**Instructions to follow:**
Starting at the first line of the listing below, repeat each line up to and including the one containing "0.034).build('lamp_lens', M['led_white'], ul)". Leave out pictures.

**Data lines:**
** BEGIN **

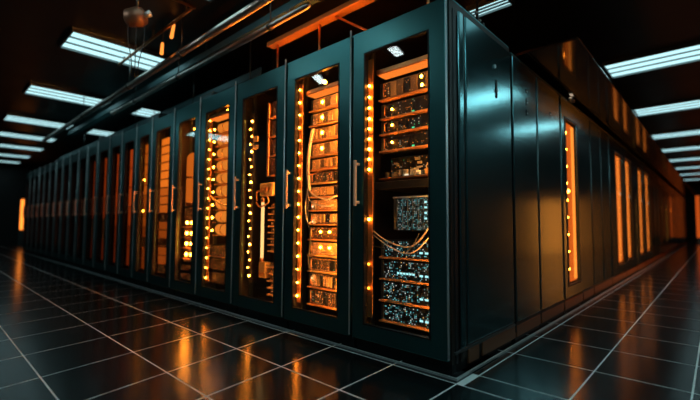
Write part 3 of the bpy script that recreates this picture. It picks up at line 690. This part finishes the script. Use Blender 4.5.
window_cab(6.95, 8.12, 7.30, 7.98, 0.29, 1.97, 'fourth amber window cabinet along the panel row')
window_cab(8.12, 9.45, 8.30, 9.05, 0.29, 1.97, 'fifth amber window cabinet, last bright one of the row')
panel_cab(9.45, 10.7, 'dark panel cabinet past the last bright amber window', None, 2)
window_cab(10.7, 11.9, 11.0, 11.6, 0.4, 1.9, 'sixth amber window cabinet, dim and far down the aisle', False, 'window_dim')
window_cab(11.9, 13.5, 12.4, 13.0, 0.4, 1.9, 'seventh amber window cabinet, dim and far down the aisle', False, 'window_dim')
window_cab(13.5, 15.5, 14.2, 14.9, 0.4, 1.9, 'eighth amber window cabinet, dim and far down the aisle', False, 'window_dim')
panel_cab(15.5, 19.0, 'far dark panel cabinet near the end of the second aisle', None, 4)
panel_cab(19.0, 23.0, 'farthest dark panel cabinet at the end of the second aisle', None, 4)
# uplight sitting on the cabinet with the nearest window
ul = thing('uplight', 'small pale uplight standing on top of the nearest amber window cabinet', 'uplight', (0.015, 2.60, 2.162), 0)
MB().box(-0.02, 0.02, -0.05, 0.05, 0, 0.03).build('lamp_body', M['steel'], ul, bevel=0.004)
MB().box(-0.012, 0.012, -0.04, 0.04, 0.03, 0.034).build('lamp_lens', M['led_white'], ul)

# lamps at the far ends
def strip_lamp(label, loc, rotz, h, w, mat, lz=0.02):
    t = thing('strip_lamp', label, 'strip lamp', loc, rotz, 'upright amber lamps at the aisle ends')
    MB().box(-w / 2 - 0.02, w / 2 + 0.02, 0.0, 0.06, 0, h).build('lamp_housing', M['dark_steel'], t, bevel=0.004)
    MB().box(-w / 2, w / 2, -0.012, 0.0, lz, h - 0.02).build('lamp_lens', mat, t, bevel=0.002)
    return t
end_em = emit('end_lamp_amber', (1.0, 0.14, 0.015), 0.5)
strip_lamp('upright amber strip lamp past the end of the glass door row', (-17.93, 0.56, 0.0), R90, 1.7, 0.10, emit('end_lamp_bright', (1.0, 0.25, 0.03), 2.2), 0.55)
for k, (x, wd) in enumerate(((0.42, 0.16), (0.62, 0.05), (0.80, 0.05))):
    strip_lamp(['wide amber strip lamp on the far end wall of the panel aisle', 'narrow amber strip lamp beside the wide one on the far end wall',
                'narrow amber strip lamp farthest from the panels on the end wall'][k], (x, YN - 0.07, 0.0), 0, 2.35, wd, end_em, 0.27)
# lamps along the opposite wall of the second aisle, seen mirrored in the brushed panels
opp = emit('opposite_amber', (1.0, 0.24, 0.03), 6.0)
for k, y in enumerate((10.2, 11.3)):
    strip_lamp('amber wall lamp opposite the closed panels, %s from the corner' % ORD[k], (XE - 0.09, y, 0.0), -R90, 1.6, 0.40, opp)

# ------------------------------------------------------------------ overhead pipes, tray, beam, supports
def over(name, label, cat, b, mat, bevel=0.0):
    return tag(b.build(name, M[mat], None, bevel), label, cat)
p1 = thing('overhead_pipe', 'long steel pipe highest over the glass door row', 'pipe', (0, -0.30, 2.60), 0, 'steel pipes over the glass doors')
MB().tube([(-9.5, 0, 0), (0.4, 0, 0)], 0.035, 16).build('pipe_body', M['pipe'], p1)
for x in (-6.5, -4.4, -2.9, -1.1):
    MB().tube([(x, 0, 0.03), (x, 0, 0.37)], 0.006, 8).build('hanger_rod', M['dark_steel'], p1)
    MB().tube([(x - 0.02, 0, 0), (x + 0.02, 0, 0)], 0.041, 16).build('pipe_clamp', M['dark_steel'], p1)
p2 = thing('overhead_pipe', 'shorter steel pipe with a rounded bright end beside the copper beam', 'pipe', (0, -0.02, 2.60), 0, 'steel pipes over the glass doors')
MB().tube([(-6.0, 0, 0), (-1.26, 0, 0), (-1.235, 0, 0), (-1.222, 0, 0)], [0.028, 0.028, 0.022, 0.006], 16).build('pipe_body', M['pipe'], p2)
for x in (-5.0, -3.6, -1.75):
    MB().tube([(x, 0, 0.025), (x, 0, 0.37)], 0.006, 8).build('hanger_rod', M['dark_steel'], p2)
    MB().tube([(x - 0.02, 0, 0), (x + 0.02, 0, 0)], 0.034, 16).build('pipe_clamp', M['dark_steel'], p2)
tr = thing('cable_tray', 'dark teal cable tray hung between the steel pipe and copper beam', 'cable tray', (0, 0.07, 2.70), 0)
b = MB().box(-9.0, 0.2, -0.045, -0.037, 0, 0.07).box(-9.0, 0.2, 0.037, 0.045, 0, 0.07).box(-9.0, 0.2, -0.037, 0.037, 0, 0.006)
b.build('tray_channel', M['tray'], tr)
for x in (-6.2, -4.6, -3.2, -1.55, -0.7):
    MB().box(x - 0.03, x + 0.03, -0.055, 0.055, -0.022, 0.0).build('tray_bracket', M['dark_steel'], tr, bevel=0.003)
    MB().tube([(x, 0.05, -0.01), (x, 0.05, 0.27)], 0.006, 8).build('hanger_rod', M['dark_steel'], tr)
be = thing('copper_beam', 'flat copper beam glowing orange above the second glass door', 'beam', (0, 0.25, 2.60), 0)
MB().box(-2.12, 0.3, -0.045, 0.045, 0, 0.045).build('beam_body', M['beam'], be, bevel=0.004)
for x in (-1.40, -2.0, -0.3):
    MB().tube([(x, 0.0, -0.397), (x, 0.0, 0.0)], 0.010, 10).build('post', M['copper'], be)
MB().tube([(-1.20, 0.0, 0.0), (-0.62, 0.0, -0.397)], 0.010, 10).build('brace', M['copper'], be)
# added strip on the cabinet tops, hidden from view, to wash the beam amber
wl = thing('added_beam_fill', 'added hidden amber fill strip along the cabinet roofs below the copper beam', 'light strip', (-1.25, 0.165, 2.203), 0)
MB().box(-0.9, 0.9, -0.02, 0.02, 0, 0.02).build('strip_body', M['dark_steel'], wl)
MB().box(-0.88, 0.88, -0.012, 0.012, 0.02, 0.026).build('strip_lens', emit('beam_fill_glow', (1.0, 0.25, 0.03), 45), wl)
# second tray farther back, with brackets
tr2 = thing('cable_tray', 'wide ladder tray over the backs of the glass door cabinets', 'cable tray', (0, 0.62, 2.52), 0)
b = MB().box(-12.0, -2.6, -0.15, -0.14, 0, 0.08).box(-12.0, -2.6, 0.14, 0.15, 0, 0.08)
b.build('side_rails', M['tray'], tr2)
for k in range(24):
    x = -11.8 + 0.395 * k
    MB().box(x, x + 0.03, -0.14, 0.14, 0.01, 0.03).build('rung', M['tray'], tr2)
for x in (-9.6, -6.4, -4.2, -2.8):
    MB().box(x - 0.02, x + 0.02, -0.17, 0.17, -0.03, 0.0).build('tray_bracket', M['dark_steel'], tr2)
    for s in (-1, 1): MB().tube([(x, s * 0.16, -0.02), (x, s * 0.16, 0.45)], 0.007, 8).build('hanger_rod', M['dark_steel'], tr2)
# junction boxes on cabinet tops
for k, (x, y, s_) in enumerate(((-3.3, 0.28, 0.16), (-4.9, 0.32, 0.2), (-2.35, 0.2, 0.07))):
    jb = thing('junction_box', ['dark junction box on the cabinet roofs under the pipe clamps', 'larger dark junction box farther along the cabinet roofs', 'small junction box on the roof by the copper beam end'][k], 'junction box', (x, y, 2.202), 0, 'junction boxes on the cabinet roofs')
    MB().box(-s_, s_, -s_ * 0.6, s_ * 0.6, 0, s_ * 1.1).build('box_body', M['dark_steel'], jb, bevel=0.006)
    MB().box(-s_ * 0.8, s_ * 0.8, -s_ * 0.62, -s_ * 0.58, s_ * 0.15, s_ * 0.95).build('box_cover', M['tray'], jb, bevel=0.003)
# copper ceiling rods
rd = thing('ceiling_rod', 'reddish copper rod along the ceiling beside the hanging camera', 'rod', (0, -0.40, 2.88), 0, 'copper rods under the ceiling')
MB().tube([(-4.5, 0, 0), (-2.45, 0, 0)], 0.016, 10).build('rod_body', M['copper'], rd)
for x in (-4.3, -3.4, -2.6): MB().box(x - 0.01, x + 0.01, -0.01, 0.01, 0.012, 0.09).build('rod_bracket', M['dark_steel'], rd)
rd = thing('ceiling_rod', 'reddish copper cross rod meeting the long one near the cut ceiling light', 'rod', (-2.45, 0, 2.88), 0, 'copper rods under the ceiling')
MB().tube([(0, -1.6, 0), (0, -0.38, 0)], 0.014, 10).build('rod_body', M['copper'], rd)
for y in (-1.3, -0.7): MB().box(-0.01, 0.01, y - 0.01, y + 0.01, 0.012, 0.09).build('rod_bracket', M['dark_steel'], rd)
# hanging camera with cords
cm = thing('hanging_camera', 'dark camera with a bronze shell hanging from the ceiling by the lights', 'camera', (-2.53, -0.86, 2.62), 0.7)
MB().tube([(-0.09, 0, 0), (-0.075, 0, 0), (0.02, 0, 0.01), (0.06, 0, 0.02), (0.075, 0, 0.02)], [0.05, 0.075, 0.085, 0.07, 0.03], 14).build('camera_body', pbr('bronze_shell', (0.30, 0.15, 0.09), 0.6, 0.42, var=0.1, scale=12), cm)
MB().tube([(0.07, 0, 0.02), (0.12, 0, 0.04), (0.125, 0, 0.04)], [0.022, 0.03, 0.012], 12).build('lens', M['steel'], cm)
MB().tube([(0, 0, 0.08), (0, 0, 0.35)], 0.012, 10).build('ceiling_stem', M['dark_steel'], cm)
for k in range(3):
    dx = (-0.055, 0.0, 0.055)[k]
    MB().tube([(dx, dx * 0.6, -0.06), (dx * 0.95, dx * 0.6, -0.20), (dx * 0.4, dx * 0.3, -0.38), (dx * 0.3, dx * 0.2, -0.52)], 0.0035, 7).build('cord', M['black_cable'], cm)
# amber pendants
for k, (x, y, z, tx, h) in enumerate(((-3.02, -0.36, 2.77, 0.06, 0.14), (-3.10, -0.42, 2.60, 0.015, 0.13))):
    pn = thing('pendant_lamp', ['small tilted amber lamp under the copper ceiling rod', 'small upright amber lamp above the steel pipe'][k], 'pendant lamp', (x, y, z), 0, 'amber pendant lamps by the pipe')
    MB().tube([(0, 0, 0), (tx * 0.1, 0, 0.01), (tx, 0, h - 0.01), (tx * 1.1, 0, h)], [0.008, 0.018, 0.014, 0.005], 12).build('lamp_glass', emit('pendant_glow_%d' % k, (1.0, 0.28, 0.04), 1.6), pn)
    MB().tube([(tx * 1.1, 0, h), (tx * 1.1, 0, CZ + 0.02 - z)], 0.004, 6).build('cord', M['black_cable'], pn)
# hanging bracket above the side panel
hb = thing('hanging_bracket', 'dark hanging bracket with small shiny fittings above the side panel', 'bracket', (-0.30, 1.02, 2.17), 0)
MB().tube([(0, 0, 0.0), (0, 0, 0.80)], 0.012, 10).build('drop_rod', M['dark_steel'], hb)
MB().box(-0.10, 0.06, -0.015, 0.015, 0.30, 0.34).build('arm', M['dark_steel'], hb, bevel=0.004)
MB().tube([(0.04, 0, 0.30), (0.05, 0, 0.16), (0.03, 0, 0.06), (0.0, 0, 0.04)], 0.010, 8).build('hook', M['steel'], hb)
for k, (x, z) in enumerate(((-0.07, 0.37), (0.03, 0.36), (-0.03, 0.25), (0.0, 0.44))):
    MB().ball((x, -0.02, z), 0.014, 8).build('fitting', M['steel'], hb)

# ------------------------------------------------------------------ world, camera, view
w = bpy.data.worlds.new('dark'); S.world = w; w.use_nodes = True
w.node_tree.nodes['Background'].inputs[0].default_value = (0.004, 0.006, 0.007, 1); w.node_tree.nodes['Background'].inputs[1].default_value = 0.2

cam = bpy.data.cameras.new('camera'); co = bpy.data.objects.new('camera', cam); COL.objects.link(co)
yaw, pit, rol, f = 0.7451243, 0.0594212, 0.0062293, 398.271
fw = Vector((-math.sin(yaw) * math.cos(pit), math.cos(yaw) * math.cos(pit), math.sin(pit)))
r = Vector((math.cos(yaw), math.sin(yaw), 0)); u = r.cross(fw)
r2 = r * math.cos(rol) + u * math.sin(rol); u2 = -r * math.sin(rol) + u * math.cos(rol)
mt = Matrix((r2, u2, -fw)).transposed().to_4x4(); mt.translation = Vector((1.115147, -2.066939, 0.85))
co.matrix_world = mt
cam.sensor_width = 36; cam.lens = 36 * f / 700; cam.clip_start = 0.05; cam.clip_end = 100
cam.dof.use_dof = True; cam.dof.focus_distance = 2.7; cam.dof.aperture_fstop = 0.8
S.camera = co
S.view_settings.view_transform = 'Standard'; S.view_settings.look = 'None'; S.view_settings.gamma = 1; S.view_settings.exposure = 0.0
S.view_settings.use_curve_mapping = False
S.cycles.use_denoising = True
S.cycles.max_bounces = 8; S.cycles.transparent_max_bounces = 16; S.cycles.sample_clamp_indirect = 6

** END **

**Solution to the problem:**
Write part 3 of the bpy script that recreates this picture. It picks up at line 690. This part finishes the script. Use Blender 4.5.
window_cab(6.95, 8.12, 7.30, 7.98, 0.29, 1.97, 'fourth amber window cabinet along the panel row')
window_cab(8.12, 9.45, 8.30, 9.05, 0.29, 1.97, 'fifth amber window cabinet, last bright one of the row')
panel_cab(9.45, 10.7, 'dark panel cabinet past the last bright amber window', None, 2)
window_cab(10.7, 11.9, 11.0, 11.6, 0.4, 1.9, 'sixth amber window cabinet, dim and far down the aisle', False, 'window_dim')
window_cab(11.9, 13.5, 12.4, 13.0, 0.4, 1.9, 'seventh amber window cabinet, dim and far down the aisle', False, 'window_dim')
window_cab(13.5, 15.5, 14.2, 14.9, 0.4, 1.9, 'eighth amber window cabinet, dim and far down the aisle', False, 'window_dim')
panel_cab(15.5, 19.0, 'far dark panel cabinet near the end of the second aisle', None, 4)
panel_cab(19.0, 23.0, 'farthest dark panel cabinet at the end of the second aisle', None, 4)
# uplight sitting on the cabinet with the nearest window
ul = thing('uplight', 'small pale uplight standing on top of the nearest amber window cabinet', 'uplight', (0.015, 2.60, 2.162), 0)
MB().box(-0.02, 0.02, -0.05, 0.05, 0, 0.03).build('lamp_body', M['steel'], ul, bevel=0.004)
MB().box(-0.012, 0.012, -0.04, 0.04, 0.03, 0.034).build('lamp_lens', M['led_white'], ul)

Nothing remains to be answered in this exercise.